El gobierno federal presentó con tardanza su iniciativa de ley secundaria en materia de telecomunicaciones. Lo grave no es el incumplimiento del plazo constitucional sino el contenido de la iniciativa. El Presidente propone que la ley camine en sentido contrario a la Constitución. Como lo han descrito distintos especialistas que conocen del tema, las iniciativas de ley no sólo vulneran el sentido de la reforma constitucional, sino que contradicen expresamente su texto. El cambio constitucional, producto de un amplísimo consenso político, significó una transformación de fondo en la materia. Puso las bases de la competencia para estimular la diversidad y terminar con el poder excesivo de las grandes corporaciones; trazó una ruta para el acceso universal a las tecnologías de comunicación y fundó un órgano autónomo dotado de amplias facultades. La ley no desarrolla las disposiciones de la norma constitucional; las contraviene. Si se quiere prueba de la voluntaria trasgresión, valdría registrar el argumento de un senador que defiende la iniciativa: se nos pasó la mano con la autonomía, confesó recientemente. No debimos haberle otorgado tantas facultades en la Constitución al Instituto Federal de Telecomunicaciones, dijo el senador Javier Lozano en un acto público. Curiosa filosofía jurídica la que expone el legislador panista: la ley secundaria pensada como enmienda de los errores constitucionales. Si se nos pasa la mano en la Constitución, siempre tendremos la ley para reparar el exceso.

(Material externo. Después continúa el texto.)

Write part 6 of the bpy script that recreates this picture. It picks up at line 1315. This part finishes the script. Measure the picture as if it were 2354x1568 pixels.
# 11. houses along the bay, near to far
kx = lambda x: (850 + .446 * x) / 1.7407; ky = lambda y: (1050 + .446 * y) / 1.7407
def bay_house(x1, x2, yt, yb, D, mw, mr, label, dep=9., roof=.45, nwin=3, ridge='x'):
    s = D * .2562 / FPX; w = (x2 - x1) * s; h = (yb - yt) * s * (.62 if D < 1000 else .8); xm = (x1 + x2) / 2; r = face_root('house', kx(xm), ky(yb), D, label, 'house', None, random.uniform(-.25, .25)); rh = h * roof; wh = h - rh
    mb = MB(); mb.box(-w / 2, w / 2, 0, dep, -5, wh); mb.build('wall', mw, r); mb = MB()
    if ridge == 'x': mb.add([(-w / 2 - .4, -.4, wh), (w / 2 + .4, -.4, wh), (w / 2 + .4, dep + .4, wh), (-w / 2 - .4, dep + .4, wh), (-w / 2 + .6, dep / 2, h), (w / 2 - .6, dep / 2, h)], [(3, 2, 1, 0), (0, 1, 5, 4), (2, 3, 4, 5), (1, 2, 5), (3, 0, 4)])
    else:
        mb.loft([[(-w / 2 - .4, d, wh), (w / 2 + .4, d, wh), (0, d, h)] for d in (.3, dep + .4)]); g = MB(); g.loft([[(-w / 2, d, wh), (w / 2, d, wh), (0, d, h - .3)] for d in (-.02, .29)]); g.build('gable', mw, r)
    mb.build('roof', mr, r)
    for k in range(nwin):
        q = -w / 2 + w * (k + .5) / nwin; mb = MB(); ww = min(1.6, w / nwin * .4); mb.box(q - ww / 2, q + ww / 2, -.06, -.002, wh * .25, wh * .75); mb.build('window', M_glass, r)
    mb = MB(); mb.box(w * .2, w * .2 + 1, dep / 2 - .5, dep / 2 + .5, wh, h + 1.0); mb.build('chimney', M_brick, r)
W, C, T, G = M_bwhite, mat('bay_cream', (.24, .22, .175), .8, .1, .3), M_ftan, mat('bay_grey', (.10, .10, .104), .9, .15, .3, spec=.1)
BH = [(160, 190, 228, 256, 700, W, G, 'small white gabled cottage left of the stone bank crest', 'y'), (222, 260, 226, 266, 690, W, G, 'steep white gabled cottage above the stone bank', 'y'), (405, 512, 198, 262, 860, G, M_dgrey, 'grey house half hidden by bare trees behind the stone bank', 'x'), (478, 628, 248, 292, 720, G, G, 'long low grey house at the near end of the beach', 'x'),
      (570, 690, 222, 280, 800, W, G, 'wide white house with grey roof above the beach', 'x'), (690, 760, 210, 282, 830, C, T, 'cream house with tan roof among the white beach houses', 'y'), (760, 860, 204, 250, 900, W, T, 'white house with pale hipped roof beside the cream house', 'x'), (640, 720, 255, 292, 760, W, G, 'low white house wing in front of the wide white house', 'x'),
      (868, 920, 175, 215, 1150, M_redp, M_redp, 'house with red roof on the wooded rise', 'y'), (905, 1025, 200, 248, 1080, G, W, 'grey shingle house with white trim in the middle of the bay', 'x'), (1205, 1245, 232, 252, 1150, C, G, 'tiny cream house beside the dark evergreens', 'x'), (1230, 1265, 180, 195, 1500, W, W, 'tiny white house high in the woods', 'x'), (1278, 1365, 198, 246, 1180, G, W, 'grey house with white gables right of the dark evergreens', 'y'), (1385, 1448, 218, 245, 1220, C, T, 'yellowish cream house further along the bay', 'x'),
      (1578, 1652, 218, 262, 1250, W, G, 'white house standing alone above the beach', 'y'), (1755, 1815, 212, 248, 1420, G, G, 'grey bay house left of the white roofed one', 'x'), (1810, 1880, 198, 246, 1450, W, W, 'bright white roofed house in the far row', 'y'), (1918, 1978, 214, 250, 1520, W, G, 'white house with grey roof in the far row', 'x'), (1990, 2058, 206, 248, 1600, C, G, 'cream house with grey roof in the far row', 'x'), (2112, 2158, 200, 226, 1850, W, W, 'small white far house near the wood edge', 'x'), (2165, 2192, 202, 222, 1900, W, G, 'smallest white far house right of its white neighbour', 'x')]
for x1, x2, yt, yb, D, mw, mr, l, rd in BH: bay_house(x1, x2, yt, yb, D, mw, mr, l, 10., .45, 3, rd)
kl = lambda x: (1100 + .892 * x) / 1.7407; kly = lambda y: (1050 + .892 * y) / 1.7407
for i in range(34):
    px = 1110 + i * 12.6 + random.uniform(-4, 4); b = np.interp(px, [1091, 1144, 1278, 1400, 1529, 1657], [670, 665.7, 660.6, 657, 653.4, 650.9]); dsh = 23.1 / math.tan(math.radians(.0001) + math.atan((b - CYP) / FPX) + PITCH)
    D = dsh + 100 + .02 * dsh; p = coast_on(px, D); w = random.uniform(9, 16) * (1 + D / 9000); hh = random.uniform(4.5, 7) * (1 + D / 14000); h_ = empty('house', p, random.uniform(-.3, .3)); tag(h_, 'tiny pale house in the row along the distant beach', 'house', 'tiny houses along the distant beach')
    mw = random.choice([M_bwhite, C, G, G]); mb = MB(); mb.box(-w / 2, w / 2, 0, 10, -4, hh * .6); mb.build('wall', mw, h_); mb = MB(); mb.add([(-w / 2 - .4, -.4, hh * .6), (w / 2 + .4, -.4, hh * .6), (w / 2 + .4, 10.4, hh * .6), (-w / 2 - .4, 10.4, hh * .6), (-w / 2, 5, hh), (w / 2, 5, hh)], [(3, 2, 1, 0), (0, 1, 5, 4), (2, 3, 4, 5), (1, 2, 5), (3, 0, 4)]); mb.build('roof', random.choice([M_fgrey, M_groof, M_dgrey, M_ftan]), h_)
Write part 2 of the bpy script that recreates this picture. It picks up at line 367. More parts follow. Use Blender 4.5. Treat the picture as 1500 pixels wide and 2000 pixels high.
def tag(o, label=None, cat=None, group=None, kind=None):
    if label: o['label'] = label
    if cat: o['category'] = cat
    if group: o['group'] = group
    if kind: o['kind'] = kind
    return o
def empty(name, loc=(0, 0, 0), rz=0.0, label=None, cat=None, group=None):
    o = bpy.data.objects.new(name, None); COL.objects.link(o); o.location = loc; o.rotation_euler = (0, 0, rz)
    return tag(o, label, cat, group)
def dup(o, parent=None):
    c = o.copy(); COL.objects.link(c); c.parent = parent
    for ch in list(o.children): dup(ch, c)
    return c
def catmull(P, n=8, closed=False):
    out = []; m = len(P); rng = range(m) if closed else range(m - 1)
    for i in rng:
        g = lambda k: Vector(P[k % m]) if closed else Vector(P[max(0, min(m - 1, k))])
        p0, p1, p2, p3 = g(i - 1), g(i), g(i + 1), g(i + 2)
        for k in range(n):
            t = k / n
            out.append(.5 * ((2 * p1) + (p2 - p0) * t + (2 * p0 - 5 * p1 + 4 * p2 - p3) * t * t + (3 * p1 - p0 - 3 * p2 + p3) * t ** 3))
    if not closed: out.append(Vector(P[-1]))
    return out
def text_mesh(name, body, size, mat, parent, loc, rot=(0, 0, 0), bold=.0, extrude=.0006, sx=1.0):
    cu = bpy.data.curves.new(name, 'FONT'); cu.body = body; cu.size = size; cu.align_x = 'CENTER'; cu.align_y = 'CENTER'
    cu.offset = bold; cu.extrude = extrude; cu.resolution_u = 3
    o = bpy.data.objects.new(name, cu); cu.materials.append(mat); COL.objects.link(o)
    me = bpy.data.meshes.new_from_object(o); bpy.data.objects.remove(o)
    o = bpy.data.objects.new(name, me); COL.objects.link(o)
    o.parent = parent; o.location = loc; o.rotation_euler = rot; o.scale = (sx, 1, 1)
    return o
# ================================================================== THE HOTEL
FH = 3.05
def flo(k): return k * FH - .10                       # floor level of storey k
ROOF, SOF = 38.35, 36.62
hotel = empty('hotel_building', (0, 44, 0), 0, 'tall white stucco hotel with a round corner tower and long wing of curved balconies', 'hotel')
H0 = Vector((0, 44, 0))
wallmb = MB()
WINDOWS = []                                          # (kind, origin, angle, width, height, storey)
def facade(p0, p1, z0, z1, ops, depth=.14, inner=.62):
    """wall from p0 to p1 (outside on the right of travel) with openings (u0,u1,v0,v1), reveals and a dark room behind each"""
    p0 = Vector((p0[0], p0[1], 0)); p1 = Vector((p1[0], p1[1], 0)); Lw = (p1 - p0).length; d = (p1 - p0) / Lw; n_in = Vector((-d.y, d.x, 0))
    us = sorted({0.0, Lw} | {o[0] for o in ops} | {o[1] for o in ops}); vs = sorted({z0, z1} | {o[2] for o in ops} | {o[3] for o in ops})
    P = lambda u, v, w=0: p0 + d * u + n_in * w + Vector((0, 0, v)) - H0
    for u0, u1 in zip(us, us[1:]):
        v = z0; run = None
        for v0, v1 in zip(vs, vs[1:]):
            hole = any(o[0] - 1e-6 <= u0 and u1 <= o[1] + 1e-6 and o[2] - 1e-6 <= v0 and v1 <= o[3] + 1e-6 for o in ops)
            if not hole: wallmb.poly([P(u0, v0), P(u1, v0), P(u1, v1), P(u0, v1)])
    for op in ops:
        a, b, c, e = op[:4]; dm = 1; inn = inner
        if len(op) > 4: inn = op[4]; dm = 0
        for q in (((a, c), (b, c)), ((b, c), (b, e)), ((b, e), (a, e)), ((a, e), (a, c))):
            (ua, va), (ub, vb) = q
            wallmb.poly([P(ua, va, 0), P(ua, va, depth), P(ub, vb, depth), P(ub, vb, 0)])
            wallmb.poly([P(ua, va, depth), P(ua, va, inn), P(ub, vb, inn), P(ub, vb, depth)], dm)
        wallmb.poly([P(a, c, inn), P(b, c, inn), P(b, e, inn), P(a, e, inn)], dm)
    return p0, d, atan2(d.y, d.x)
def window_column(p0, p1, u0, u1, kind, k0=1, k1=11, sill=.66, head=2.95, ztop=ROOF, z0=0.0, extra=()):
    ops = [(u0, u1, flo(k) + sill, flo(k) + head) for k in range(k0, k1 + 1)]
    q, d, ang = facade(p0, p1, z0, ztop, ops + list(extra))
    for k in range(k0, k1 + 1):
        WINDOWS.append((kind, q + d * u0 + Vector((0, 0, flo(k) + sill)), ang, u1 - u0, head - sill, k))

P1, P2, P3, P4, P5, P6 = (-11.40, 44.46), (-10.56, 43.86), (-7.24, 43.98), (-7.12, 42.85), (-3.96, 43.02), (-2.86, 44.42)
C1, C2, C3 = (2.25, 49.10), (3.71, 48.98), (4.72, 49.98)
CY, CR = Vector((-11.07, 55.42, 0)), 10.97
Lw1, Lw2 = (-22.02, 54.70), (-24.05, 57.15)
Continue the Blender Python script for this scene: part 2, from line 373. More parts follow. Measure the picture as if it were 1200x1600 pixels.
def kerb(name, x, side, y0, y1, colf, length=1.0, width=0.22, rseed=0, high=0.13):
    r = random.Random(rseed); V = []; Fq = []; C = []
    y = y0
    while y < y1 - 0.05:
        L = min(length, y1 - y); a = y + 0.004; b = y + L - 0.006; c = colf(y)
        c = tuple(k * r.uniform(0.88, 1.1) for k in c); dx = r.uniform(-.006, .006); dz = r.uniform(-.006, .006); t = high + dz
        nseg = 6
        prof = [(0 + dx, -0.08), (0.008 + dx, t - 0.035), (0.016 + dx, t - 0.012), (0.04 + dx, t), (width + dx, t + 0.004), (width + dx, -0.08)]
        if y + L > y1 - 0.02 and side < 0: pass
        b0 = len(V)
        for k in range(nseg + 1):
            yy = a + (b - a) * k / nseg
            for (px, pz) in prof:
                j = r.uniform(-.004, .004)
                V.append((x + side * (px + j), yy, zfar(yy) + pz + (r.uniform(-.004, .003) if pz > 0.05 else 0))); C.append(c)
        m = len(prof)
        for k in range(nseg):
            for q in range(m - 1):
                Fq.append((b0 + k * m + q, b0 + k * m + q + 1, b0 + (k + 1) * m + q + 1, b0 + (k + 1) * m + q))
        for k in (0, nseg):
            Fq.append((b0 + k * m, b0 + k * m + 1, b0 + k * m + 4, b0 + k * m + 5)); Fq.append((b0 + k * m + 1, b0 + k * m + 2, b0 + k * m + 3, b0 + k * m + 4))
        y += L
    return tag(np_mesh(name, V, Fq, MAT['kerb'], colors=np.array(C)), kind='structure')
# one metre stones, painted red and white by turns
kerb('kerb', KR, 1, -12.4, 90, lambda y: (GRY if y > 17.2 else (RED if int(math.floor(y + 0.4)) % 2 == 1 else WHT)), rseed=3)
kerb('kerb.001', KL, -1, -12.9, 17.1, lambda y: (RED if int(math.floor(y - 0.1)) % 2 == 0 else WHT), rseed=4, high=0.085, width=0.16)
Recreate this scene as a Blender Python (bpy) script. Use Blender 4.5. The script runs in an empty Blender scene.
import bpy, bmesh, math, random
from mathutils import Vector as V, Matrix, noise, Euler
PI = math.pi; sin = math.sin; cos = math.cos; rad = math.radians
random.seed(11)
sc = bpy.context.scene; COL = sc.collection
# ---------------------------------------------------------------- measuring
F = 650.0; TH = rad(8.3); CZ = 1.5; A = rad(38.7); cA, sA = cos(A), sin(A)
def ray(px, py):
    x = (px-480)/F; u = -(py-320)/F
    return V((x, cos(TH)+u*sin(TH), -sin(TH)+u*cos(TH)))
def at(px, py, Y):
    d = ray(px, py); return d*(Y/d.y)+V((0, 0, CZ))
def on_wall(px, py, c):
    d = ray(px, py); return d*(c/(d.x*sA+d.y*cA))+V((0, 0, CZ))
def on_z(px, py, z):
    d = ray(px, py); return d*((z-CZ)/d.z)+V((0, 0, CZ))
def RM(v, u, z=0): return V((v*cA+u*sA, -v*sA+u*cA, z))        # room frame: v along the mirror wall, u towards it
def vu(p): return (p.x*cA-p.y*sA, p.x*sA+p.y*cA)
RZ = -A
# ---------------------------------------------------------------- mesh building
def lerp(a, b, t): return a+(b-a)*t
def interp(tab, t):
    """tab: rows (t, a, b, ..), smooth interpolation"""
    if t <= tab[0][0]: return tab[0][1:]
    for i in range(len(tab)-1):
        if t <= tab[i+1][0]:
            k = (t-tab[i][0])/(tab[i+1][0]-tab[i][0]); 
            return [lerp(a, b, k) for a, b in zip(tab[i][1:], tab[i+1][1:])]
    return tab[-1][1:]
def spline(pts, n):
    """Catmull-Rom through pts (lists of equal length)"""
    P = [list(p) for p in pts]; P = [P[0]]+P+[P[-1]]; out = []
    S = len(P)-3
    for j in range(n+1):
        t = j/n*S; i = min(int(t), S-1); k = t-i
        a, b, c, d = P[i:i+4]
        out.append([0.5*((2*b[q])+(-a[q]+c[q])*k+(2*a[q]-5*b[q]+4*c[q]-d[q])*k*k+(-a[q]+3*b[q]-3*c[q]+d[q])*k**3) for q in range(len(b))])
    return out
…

Pensar la ley secundaria como correctivo de la ley constitucional es destrozar un principio básico del régimen democrático. Sin embargo, el disparate del senador es, en su descaro, elocuente. No porque ponga en evidencia el desprecio por un precepto constitucional, sino porque ilustra con nitidez el profundo enredo de este gobierno y sus defensores, así sean los ocasionales. Quiero decir que la negociación política reciente ha obedecido a dos lógicas que, tarde o temprano, habrían de chocar. El primer tiempo de las negociaciones se sujetó al argumento (y, en buena medida, a la necesidad) del consenso. Para rescatar la rectoría estatal y modificar el texto de la Constitución, había que lograr un acuerdo amplio entre partidos. No era solamente la exigencia numérica de la reforma constitucional. Se optó por una supermayoría que imprimiera sello de legitimidad incuestionable para pertrecharse frente a las extorsiones de los poderes mediáticos. Prácticamente todos los actores políticos votaron por la reforma constitucional en telecomunicaciones. Las desconfianzas llevaron a legislar al máximo detalle. No era gratuito el afán de precisar las minucias de la reforma constitucional. Si reformar la ley es políticamente más barato que reformar la Constitución, había que atarle las manos al legislador ordinario. Pero tarde o temprano, habría que legislar y que abandonar, por lo tanto, la coalición inicial. Se sabía que la coalición constitucional no coincidiría con la mayoría de la reforma legislativa posterior. Ésa es la segunda lógica del acuerdo político, la que impera en el segundo tiempo de la negociación parlamentaria. Ahora no rige el principio del consenso, sino el de la celeridad ejecutiva. Aprobar velozmente las iniciativas gubernamentales con la accesible mayoría que se requiere para aprobar las normas secundarias. En el primer tiempo, el gobierno se encubrió gracias a las negociaciones. En el segundo se revelan sus propósitos.
El matrimonio de lo general anticipaba el divorcio en lo particular. Puede acusarse a las oposiciones de ingenuas o al gobierno de traidor. Lo cierto es que la desavenencia entre partidos era sólo postergable. Por su propia concepción, el Pacto por México no se constituyó como una coalición de gobierno, sino como una especie de coalición constituyente parcial. Ahí radicó su éxito; tan veloz como breve. Ahí nació también el embrollo de esta hora. El gobierno de Peña Nieto se estrenó aliándose con la izquierda y con la derecha para reformar, en aspectos relevantes, el texto de la Ley Fundamental. Rehecha la Constitución, el Pacto ha quedado sin sentido. No es necesaria ya tan amplia coincidencia para reformar la ley secundaria. La mayoría simple es suficiente. Lo que queda de aquella extravagante alianza es un fantasma traicionado. No tiene vida pero se aparece en nuestra política como sombra despechada.